Terkait regulasi, area penting yang diatur adalah dari sisi ekuitas. Tahun ini, seluruh penyelenggara P2P lending harus memiliki ekuitas atau modal minimal sebsar Rp.25 miliar. Angka ini akan naik menjadi Rp.7,5 miliar di tahun 2024 dan Rp.12,5 miliar di tahun 2025. “Bahkan bagi pemain baru, ekuitasnya sudah harus Rp.25 miliar,” tambah Ronald.
Aturan ekuitas ini penting untuk memastikan keberlangsungan penyelenggara pinjol. “Jangan sampai sudah mendapat ijin, namun kemudian mati suri karena kekurangan modal,” tambah Ronald. Regulasi ini juga mencegah terjadinya jual-beli ijin yang dalam beberapa tahun marak terjadi. “Kami di asosiasi diminta untuk bisa mengawasi agar tidak terjadi hal-hal seperti tersebut,” ujar Ronald.
Tingkatkan Literasi
Selain membenahi regulasi, aspek lain yang harus didorong adalah literasi di masyarakat terkait industri fintech ini.
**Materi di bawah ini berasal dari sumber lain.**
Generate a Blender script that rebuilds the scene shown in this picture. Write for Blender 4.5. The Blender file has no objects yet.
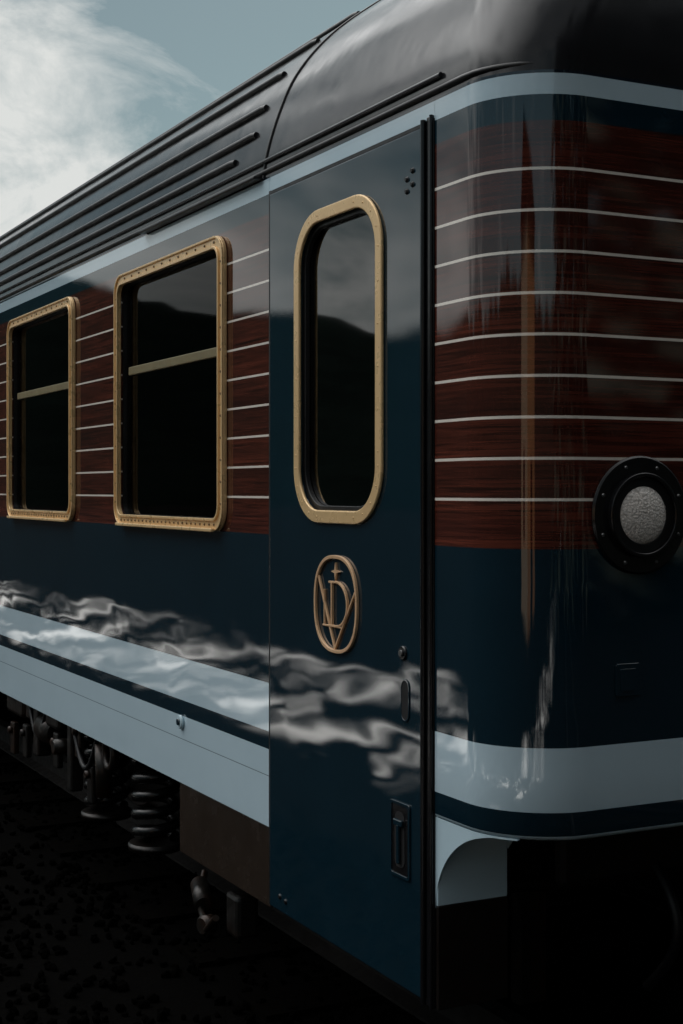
import bpy, bmesh, math, random
from mathutils import Vector, Matrix
random.seed(7)
sc = bpy.context.scene
col = sc.collection

# ------------------------------------------------------------------ node helpers
class NT:
    def __init__(s, name):
        s.m = bpy.data.materials.new(name); s.m.use_nodes = True
        s.t = s.m.node_tree; s.n = s.t.nodes; s.l = s.t.links
        s.b = s.n["Principled BSDF"]
    def new(s, t, **kw):
        n = s.n.new(t)
        for k, v in kw.items(): setattr(n, k, v)
        return n
    def put(s, sock, v):
        if hasattr(v, "is_output") or hasattr(v, "links"): s.l.new(v, sock)
        else: sock.default_value = v
    def math(s, op, a, b=0.0):
        n = s.new("ShaderNodeMath", operation=op)
        s.put(n.inputs[0], a); s.put(n.inputs[1], b)
        return n.outputs[0]
    def mix(s, f, a, b, mode="MIX"):
        n = s.new("ShaderNodeMix", data_type="RGBA", blend_type=mode)
        s.put(n.inputs[0], f); s.put(n.inputs[6], a); s.put(n.inputs[7], b)
        return n.outputs[2]
    def coord(s, scale=(1,1,1), loc=(0,0,0)):
        tc = s.new("ShaderNodeTexCoord"); mp = s.new("ShaderNodeMapping")
        s.l.new(tc.outputs["Object"], mp.inputs[0])
        mp.inputs["Scale"].default_value = scale; mp.inputs["Location"].default_value = loc
        return mp.outputs[0]
    def noise(s, scale, detail=4, rough=0.5, vscale=(1,1,1), dist=0.0, loc=(0,0,0)):
        n = s.new("ShaderNodeTexNoise"); s.l.new(s.coord(vscale, loc), n.inputs["Vector"])
        n.inputs["Scale"].default_value = scale; n.inputs["Detail"].default_value = detail
        n.inputs["Roughness"].default_value = rough; n.inputs["Distortion"].default_value = dist
        return n.outputs["Fac"]
    def rng(s, v, a, b, c, d):
        n = s.new("ShaderNodeMapRange")
        s.put(n.inputs[0], v)
        for i, x in enumerate((a, b, c, d)): n.inputs[i+1].default_value = x
        return n.outputs[0]
    def bump(s, h, dist, strength=1.0, normal=None):
        n = s.new("ShaderNodeBump"); s.put(n.inputs["Height"], h)
        n.inputs["Distance"].default_value = dist; n.inputs["Strength"].default_value = strength
        if normal is not None: s.l.new(normal, n.inputs["Normal"])
        return n.outputs[0]
def C(*a): return (a[0], a[1], a[2], 1.0)

def simple(name, color, rough=0.5, metal=0.0, ior=1.5, var=0.25, nscale=8.0, bump=0.0, bscale=40, second=None):
    t = NT(name); b = t.b
    n = t.noise(nscale, 5)
    c2 = C(*[x*(1-var) for x in color]); c1 = C(*[min(1, x*(1+var)) for x in color])
    c = t.mix(n, c2, c1)
    if second: c = t.mix(t.rng(t.noise(nscale*0.9, 6, 0.7, loc=(3, 1, 2)), 0.45, 0.62, 0, 1), c, C(*second))
    t.put(b.inputs["Base Color"], c)
    t.put(b.inputs["Roughness"], t.rng(t.noise(nscale*2.3, 3), 0.3, 0.7, max(0.02, rough*0.8), min(1, rough*1.2)))
    b.inputs["Metallic"].default_value = metal; b.inputs["IOR"].default_value = ior
    if bump: t.put(b.inputs["Normal"], t.bump(t.noise(bscale, 4), bump))
    return t.m

DARK = C(0.010, 0.017, 0.028)
B1 = C(0.0045, 0.018, 0.028); B2 = C(0.0066, 0.025, 0.039)
def paint_finish(t, wav=0.0024):
    b = t.b
    tc = t.new("ShaderNodeTexCoord"); sp = t.new("ShaderNodeSeparateXYZ"); t.l.new(tc.outputs["Object"], sp.inputs[0])
    low = t.rng(sp.outputs[2], 1.75, 1.3, 0.14, 1.0)      # thinner lower sheet metal is wavier
    w1 = t.math("MULTIPLY", t.noise(2.6, 1.0, 0.4, (1, 1.0, 2.2), 0.3), low)
    w2 = t.noise(1.1, 1, 0.4, (1, 1, 1.6))
    n1 = t.bump(w1, wav)
    n0 = t.bump(w2, 0.002, normal=n1)
    n2 = t.bump(t.noise(900, 1), 0.00001, normal=n0)
    t.l.new(n2, b.inputs["Normal"])
    t.put(b.inputs["Roughness"], t.rng(t.noise(3.5, 6, 0.65), 0.35, 0.75, 0.010, 0.040))
    b.inputs["IOR"].default_value = 1.86

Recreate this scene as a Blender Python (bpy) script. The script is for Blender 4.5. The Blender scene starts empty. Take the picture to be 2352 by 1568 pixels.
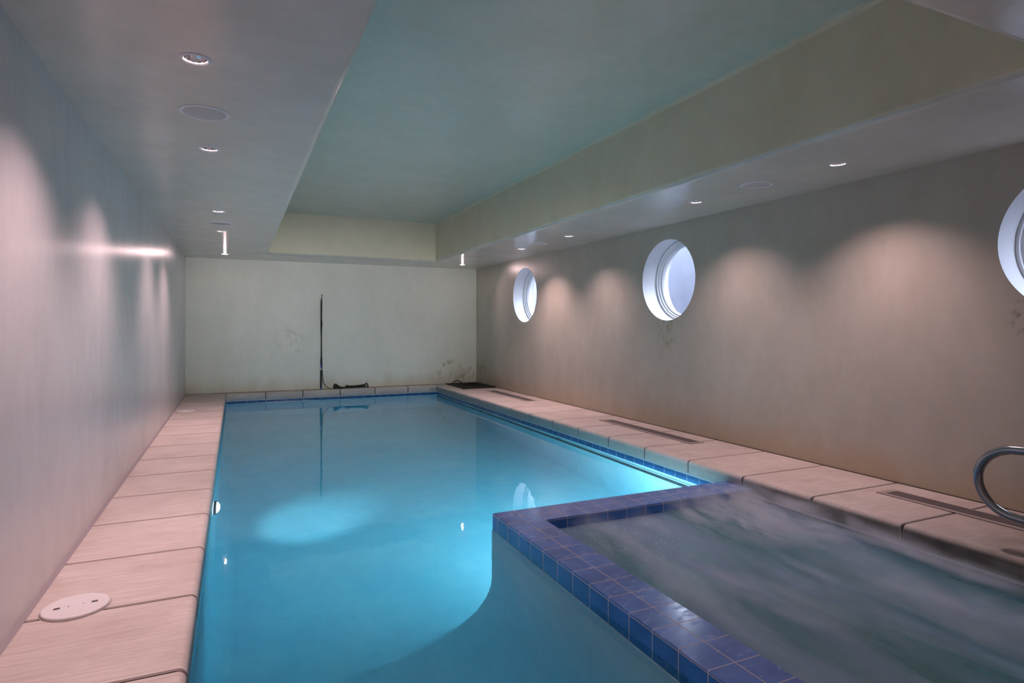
import bpy, bmesh, math, random
from mathutils import Vector, Matrix
from mathutils.geometry import tessellate_polygon
U = 1.2            # one fitted camera-height unit in metres
PI = math.pi
random.seed(7)
scene = bpy.context.scene
col = scene.collection

# ------------------------------------------------------------------ dimensions (metres)
XL, XR, YF, YN = -.6616*U, 3.8402*U, 9.9202*U, -1.15
ZS, ZC = 1.9876*U, 2.5764*U
TL, TR, TF, TN = .4055*U, 2.8116*U, 8.989*U, 1.2005*U
PL, PR, PF, PN = -.1293*U, 3.06*U, 9.74*U, .85*U      # coping lips round the pool
LIPT = .097*U                                          # coping thickness
ZW = -.135*U                                           # pool water level
WL, WR, WF, WN = PL-.006, PR+.012, PF+.012, PN-.03      # pool wall faces
ZFL = -1.48*U                                          # pool floor
SX, SY, SZ = 1.325*U, 3.164*U, -.062*U                 # spa wall outer corner and top
SXI, SYI = 1.545*U, 2.936*U
SW = -.122*U                                           # spa water level

# ------------------------------------------------------------------ helpers
def link(o, parent=None):
    col.objects.link(o)
    if parent: o.parent = parent
    return o

def mesh_obj(name, V, F, mats, parent=None, smooth=False, fm=None):
    me = bpy.data.meshes.new(name)
    me.from_pydata([tuple(v) for v in V], [], [tuple(f) for f in F])
    for m in (mats if isinstance(mats, (list, tuple)) else [mats]): me.materials.append(m)
    if fm:
        for p, i in zip(me.polygons, fm): p.material_index = i
    if smooth is not False:
        bm = bmesh.new(); bm.from_mesh(me)
        ang = math.radians(smooth if smooth is not True else 40)
        for f in bm.faces: f.smooth = True
        for e in bm.edges:
            if len(e.link_faces) == 2 and e.calc_face_angle(0) > ang: e.smooth = False
        bm.to_mesh(me); bm.free()
    me.update()
    return link(bpy.data.objects.new(name, me), parent)

def empty(name, loc=(0, 0, 0), rz=0):
    o = bpy.data.objects.new(name, None); o.location = loc; o.rotation_euler.z = rz
    o.empty_display_size = .05
    return link(o)

def tag(o, label, cat, group=None):
    o['label'] = label; o['category'] = cat
    if group: o['group'] = group
    return o

def struct(o): o['kind'] = 'structure'; return o

def copy_tree(o, parent=None):
    c = o.copy(); col.objects.link(c)
    if parent: c.parent = parent
    for ch in list(o.children): copy_tree(ch, c)
    return c

class MB:                                  # collects several shapes of ONE part
    def __init__(s): s.V = []; s.F = []; s.M = []
    def add(s, V, F, m=0):
        b = len(s.V); s.V += [Vector(v) for v in V]
        s.F += [tuple(b+i for i in f) for f in F]; s.M += [m]*len(F)
    def box(s, a, b, m=0):
        x0, y0, z0 = a; x1, y1, z1 = b
        s.add([(x0,y0,z0),(x1,y0,z0),(x1,y1,z0),(x0,y1,z0),(x0,y0,z1),(x1,y0,z1),(x1,y1,z1),(x0,y1,z1)],
              [(3,2,1,0),(4,5,6,7),(0,1,5,4),(1,2,6,5),(2,3,7,6),(3,0,4,7)], m)
    def quad(s, *p, m=0): s.add(p, [tuple(range(len(p)))], m)
    def lathe(s, prof, n=48, c=(0,0,0), m=0, a0=0.0):    # prof: (r, z) about z
        V = []; F = []; k = len(prof)
        for i in range(n):
            t = a0+2*PI*i/n
            for r, z in prof: V.append((c[0]+r*math.cos(t), c[1]+r*math.sin(t), c[2]+z))
        for i in range(n):
            j = (i+1) % n
            for q in range(k-1): F.append((i*k+q, j*k+q, j*k+q+1, i*k+q+1))
        s.add(V, F, m)
    def disc(s, r, z, n=48, c=(0,0,0), m=0, up=True):
        V = [(c[0]+r*math.cos(2*PI*i/n), c[1]+r*math.sin(2*PI*i/n), c[2]+z) for i in range(n)]
        s.add(V, [tuple(range(n)) if up else tuple(reversed(range(n)))], m)
    def tube(s, pts, r, n=12, closed=False, m=0, flat=1.0, upv=(0,0,1)):
        P = [Vector(p) for p in pts]; N = len(P); V = []; F = []
        rr = r if isinstance(r, (list, tuple)) else [r]*N
        up = Vector(upv); prev = None
        for i, p in enumerate(P):
            if closed: t = P[(i+1) % N]-P[i-1]
            else: t = P[min(i+1, N-1)]-P[max(i-1, 0)]
            t.normalize()
            a = up.cross(t) if prev is None else prev-t*prev.dot(t)
            if a.length < 1e-5: a = Vector((1, 0, 0)).cross(t)
            a.normalize(); prev = a; b = t.cross(a)
            for k in range(n):
                an = 2*PI*k/n
                V.append(p+a*math.cos(an)*rr[i]*flat+b*math.sin(an)*rr[i])
        for i in range(N if closed else N-1):
            j = (i+1) % N
            for k in range(n):
                l = (k+1) % n
                F.append((i*n+k, i*n+l, j*n+l, j*n+k))
        if not closed:
            F.append(tuple(reversed(range(n)))); F.append(tuple((N-1)*n+k for k in range(n)))
        s.add(V, F, m)
    def build(s, name, mats, parent=None, smooth=False):
        return mesh_obj(name, s.V, s.F, mats, parent, smooth, s.M)

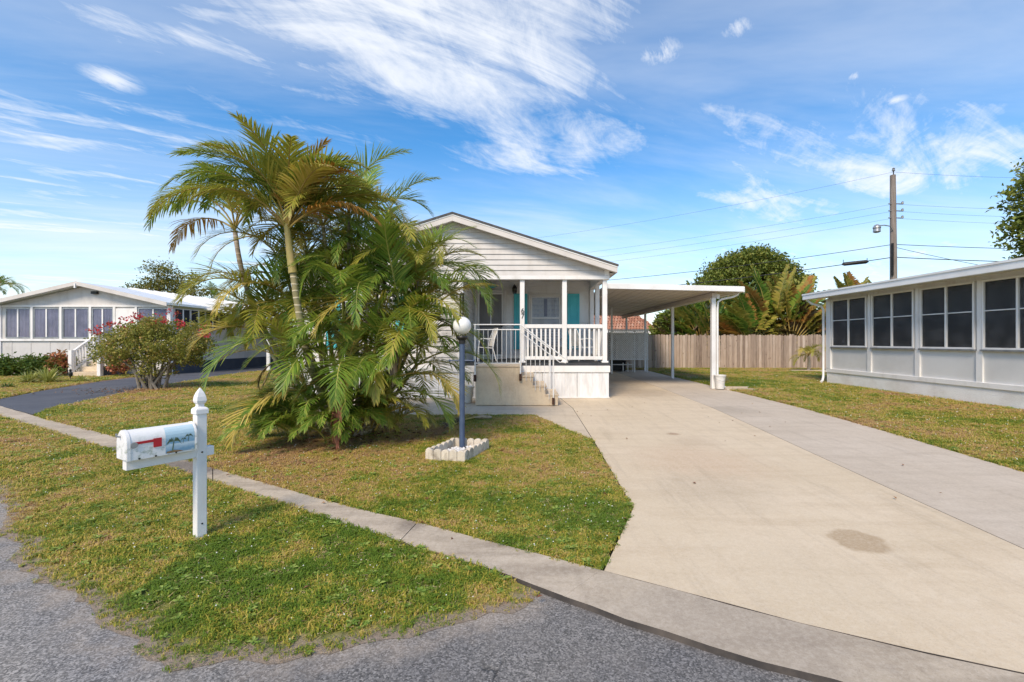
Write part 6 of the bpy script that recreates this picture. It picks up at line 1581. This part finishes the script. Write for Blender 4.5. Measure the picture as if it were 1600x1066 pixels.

Karena itulah OJK bersama AFPI dan Aftech (Asosiasi Fintech Indonesia) menyelenggarakan Bulan Fintech Nasional (BFN) yang akan diselenggarakan pada 11 November-12 Desember 2023 (11.11-12.12). Pada BFN ini, akan diselenggarakan program literasi berbagai jenis bisnis model fintech yang ada di Indonesia secara online.
Selain itu, ada pula Indonesia Fintech Summit & Expo (IFSE) 2023 yang diselenggarakan secara offline pada 23-24 November 2023. Acara ini akan diselenggarakan di Kota Kasablanka, berisi pembahasan topik seputar fintech, seperti outlook industri, inklusi fintech identitas digital, dan lain sebagainya (info lebih lanjut bisa disimak di bulanfintechnasional.com).
Dengan menata aspek regulasi dan literasi, ekosistem fintech Indonesia diharapkan semakin matang dan dapat mendorong kemajuan ekonomi masyarakat Indonesia.